What is a self-driving car (SDC)?

A SDC is defined as an unmanned ground vehicle that is capable of sensing its environment and navigating without human input. Other common terms are driverless car, autonomous car, and robotic car. In 2018, self-driving cars will begin to their transition from carefully-monitored prototypes into a deliverable product that is capable of real and practical work. This type of disruptive innovation is always the result of the convergence of a series of factors. In this case, two demographic forces are driving the demand for SDCs. The first are the Baby Boomers the second are The Millennials.

There are currently 77 million Baby Boomers in the United States and they are either rapidly approaching their senior years or are already there. This generation was defined by the automobile and they grew up aspiring to own cars. Driverless vehicles will enable Boomers to continue their generation’s love affair with the car more safely than ever before.

The Millennials, born 1982 to 2000, interestingly enough tend to feel much differently than Boomers about owning cars. The older members of this generation survived the Great Recession by learning to avoid the high costs of ownership and instead of buying cars they have relied on ride-sharing systems like Uber and Lyft.

In addition to the demographic forces, the technology for driverless vehicles is accelerating to the point where it will soon become affordable to the mass market. The most expensive component of the autonomous vehicle system is the lidar sensor. This sensor uses a laser to illuminate and identify objects in the car’s path. Just a few years ago, a single top-of-the-range lidar cost upward of $75,000. Today, that cost has dropped by more than 90 percent. With this cost drop, lidar is already affordable for buyers of luxury cars, at the current price of $7,500; however, in the next decade the cost of lidar systems are predicted to plunge to only $150. At that price, lidar could easily be incorporated into even the most inexpensive vehicles.

Self Driving Car

With these and other factors helping to aggressively make the self-driving car a reality, please consider the following forecasts:

By 2028 there will be nearly 10 million driverless cars on the road leading to a new "Mobility as a Service" business model.

The popularity of Uber and Lyft demonstrate that consumers like to have affordable transportation on call without the high purchase price, on-going maintenance, fuel, and parking realities of owning a car. While a large part of the population will still want their own self-driving car, there will be a significant financial advantage to using the Uber ride-hailing model especially when the cost of the driver is taken out of the equation. With this model, fleets of autonomous cars will roam cities waiting for passenger calls 24/7, allowing for the overall cost of transportation to drop significantly.

To illustrate this point, a 2015 AAA study revealed that the average person spends $8,698 a year on their car and drives an average of 15,000 miles per year. This averages out to $725 a month or $0.57/mile for a traditional car. However, for autonomous vehicles the projected annual spending on transportation will be $0.28/mile * 15,000 miles or $350/month.

The majority of SDCs will be one-passenger vehicles.
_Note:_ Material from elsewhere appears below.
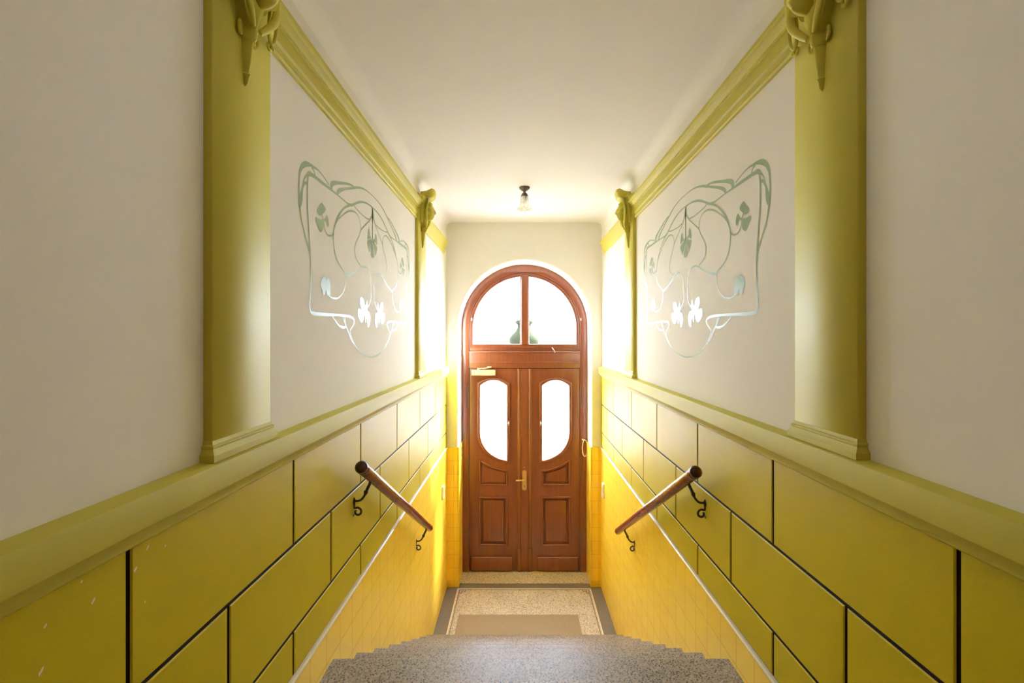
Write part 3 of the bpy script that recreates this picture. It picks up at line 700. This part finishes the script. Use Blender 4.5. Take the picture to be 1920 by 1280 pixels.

The statistics show that 76% of cars on the road today only have one person in them. Since one-person vehicles will be cheaper, most autonomous, Mobility as a Service fleets will be designed around single-passenger occupancy.

As SDCs and Mobility as a Service grow in popularity, many retail businesses associated with cars will disappear. Today over 10% of retail businesses are associated in some fashion with cars. If personal ownership shrinks, there will be a decline in gas stations, car washes, repair shops, etc. Along with retail businesses, airports will also be affected. According to the Airports Council International-North America, 41% of airport revenue in the U.S. comes from parking and ground transportation services. Police departments will also shrink. In most U.S. cities, 80% of police departments are dedicated to traffic control. As SDCs grow in numbers, there will be a significant decline in DUI fines, speeding tickets, and parking fees. A striking example of this is New York City which collected a staggering $1.9 billion from traffic violations in 2015. Without this revenue it is likely that many police departments will be trimmed down.

So, what will this all lead to when it comes to the forensic impact of things? Our digital fingerprints associated with SDCs will be spread over a variety of units since not one single unit will be associated with an individual. This leaves a lot of questions when it comes to the authentication link and how the transactional data will be linked to these SDC units. In the end, the transactions will never lie and will lead to some of the more valuable pieces of potential forensic evidence.